# start of Information supplied

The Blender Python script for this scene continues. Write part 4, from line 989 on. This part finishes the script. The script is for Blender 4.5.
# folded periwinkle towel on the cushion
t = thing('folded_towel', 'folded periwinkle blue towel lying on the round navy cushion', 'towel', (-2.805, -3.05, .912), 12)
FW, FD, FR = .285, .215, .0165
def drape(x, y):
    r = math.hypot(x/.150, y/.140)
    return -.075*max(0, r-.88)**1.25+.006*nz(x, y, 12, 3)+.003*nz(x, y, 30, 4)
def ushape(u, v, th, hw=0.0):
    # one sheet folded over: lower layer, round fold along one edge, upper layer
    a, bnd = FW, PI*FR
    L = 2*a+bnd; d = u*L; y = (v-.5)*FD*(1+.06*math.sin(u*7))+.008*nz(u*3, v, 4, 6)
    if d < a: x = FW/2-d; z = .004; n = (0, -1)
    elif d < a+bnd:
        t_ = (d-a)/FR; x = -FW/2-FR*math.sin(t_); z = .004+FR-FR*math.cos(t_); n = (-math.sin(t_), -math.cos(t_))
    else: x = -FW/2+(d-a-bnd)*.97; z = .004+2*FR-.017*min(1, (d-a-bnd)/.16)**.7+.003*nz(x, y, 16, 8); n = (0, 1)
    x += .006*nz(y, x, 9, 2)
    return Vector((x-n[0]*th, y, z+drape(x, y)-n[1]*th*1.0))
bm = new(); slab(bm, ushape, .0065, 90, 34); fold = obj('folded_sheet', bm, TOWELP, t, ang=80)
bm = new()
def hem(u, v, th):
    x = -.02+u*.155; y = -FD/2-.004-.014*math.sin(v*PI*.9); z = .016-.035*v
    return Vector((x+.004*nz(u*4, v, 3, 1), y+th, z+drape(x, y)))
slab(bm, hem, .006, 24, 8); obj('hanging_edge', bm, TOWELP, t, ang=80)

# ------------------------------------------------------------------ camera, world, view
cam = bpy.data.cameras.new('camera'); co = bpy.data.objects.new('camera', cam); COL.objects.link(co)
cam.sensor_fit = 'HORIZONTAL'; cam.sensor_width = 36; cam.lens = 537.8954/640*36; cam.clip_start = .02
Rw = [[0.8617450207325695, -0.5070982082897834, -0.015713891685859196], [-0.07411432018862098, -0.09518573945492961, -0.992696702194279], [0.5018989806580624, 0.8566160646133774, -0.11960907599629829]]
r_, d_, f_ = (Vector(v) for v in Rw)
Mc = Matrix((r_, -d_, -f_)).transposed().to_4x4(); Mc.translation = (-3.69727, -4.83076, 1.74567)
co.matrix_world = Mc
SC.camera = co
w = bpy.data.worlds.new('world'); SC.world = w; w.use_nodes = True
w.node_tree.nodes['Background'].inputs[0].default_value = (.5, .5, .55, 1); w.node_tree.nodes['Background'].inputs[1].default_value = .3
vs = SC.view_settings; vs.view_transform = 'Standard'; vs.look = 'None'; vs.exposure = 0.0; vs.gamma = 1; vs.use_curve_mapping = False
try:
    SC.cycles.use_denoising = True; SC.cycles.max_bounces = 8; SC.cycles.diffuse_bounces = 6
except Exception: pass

# end of Information supplied

### Exercise requirements
Set down the listing in full, keeping every word exactly as it is.

### Finished answer
The Blender Python script for this scene continues. Write part 4, from line 989 on. This part finishes the script. The script is for Blender 4.5.
# folded periwinkle towel on the cushion
t = thing('folded_towel', 'folded periwinkle blue towel lying on the round navy cushion', 'towel', (-2.805, -3.05, .912), 12)
FW, FD, FR = .285, .215, .0165
def drape(x, y):
    r = math.hypot(x/.150, y/.140)
    return -.075*max(0, r-.88)**1.25+.006*nz(x, y, 12, 3)+.003*nz(x, y, 30, 4)
def ushape(u, v, th, hw=0.0):
    # one sheet folded over: lower layer, round fold along one edge, upper layer
    a, bnd = FW, PI*FR
    L = 2*a+bnd; d = u*L; y = (v-.5)*FD*(1+.06*math.sin(u*7))+.008*nz(u*3, v, 4, 6)
    if d < a: x = FW/2-d; z = .004; n = (0, -1)
    elif d < a+bnd:
        t_ = (d-a)/FR; x = -FW/2-FR*math.sin(t_); z = .004+FR-FR*math.cos(t_); n = (-math.sin(t_), -math.cos(t_))
    else: x = -FW/2+(d-a-bnd)*.97; z = .004+2*FR-.017*min(1, (d-a-bnd)/.16)**.7+.003*nz(x, y, 16, 8); n = (0, 1)
    x += .006*nz(y, x, 9, 2)
    return Vector((x-n[0]*th, y, z+drape(x, y)-n[1]*th*1.0))
bm = new(); slab(bm, ushape, .0065, 90, 34); fold = obj('folded_sheet', bm, TOWELP, t, ang=80)
bm = new()
def hem(u, v, th):
    x = -.02+u*.155; y = -FD/2-.004-.014*math.sin(v*PI*.9); z = .016-.035*v
    return Vector((x+.004*nz(u*4, v, 3, 1), y+th, z+drape(x, y)))
slab(bm, hem, .006, 24, 8); obj('hanging_edge', bm, TOWELP, t, ang=80)

# ------------------------------------------------------------------ camera, world, view
cam = bpy.data.cameras.new('camera'); co = bpy.data.objects.new('camera', cam); COL.objects.link(co)
cam.sensor_fit = 'HORIZONTAL'; cam.sensor_width = 36; cam.lens = 537.8954/640*36; cam.clip_start = .02
Rw = [[0.8617450207325695, -0.5070982082897834, -0.015713891685859196], [-0.07411432018862098, -0.09518573945492961, -0.992696702194279], [0.5018989806580624, 0.8566160646133774, -0.11960907599629829]]
r_, d_, f_ = (Vector(v) for v in Rw)
Mc = Matrix((r_, -d_, -f_)).transposed().to_4x4(); Mc.translation = (-3.69727, -4.83076, 1.74567)
co.matrix_world = Mc
SC.camera = co
w = bpy.data.worlds.new('world'); SC.world = w; w.use_nodes = True
w.node_tree.nodes['Background'].inputs[0].default_value = (.5, .5, .55, 1); w.node_tree.nodes['Background'].inputs[1].default_value = .3
vs = SC.view_settings; vs.view_transform = 'Standard'; vs.look = 'None'; vs.exposure = 0.0; vs.gamma = 1; vs.use_curve_mapping = False
try:
    SC.cycles.use_denoising = True; SC.cycles.max_bounces = 8; SC.cycles.diffuse_bounces = 6
except Exception: pass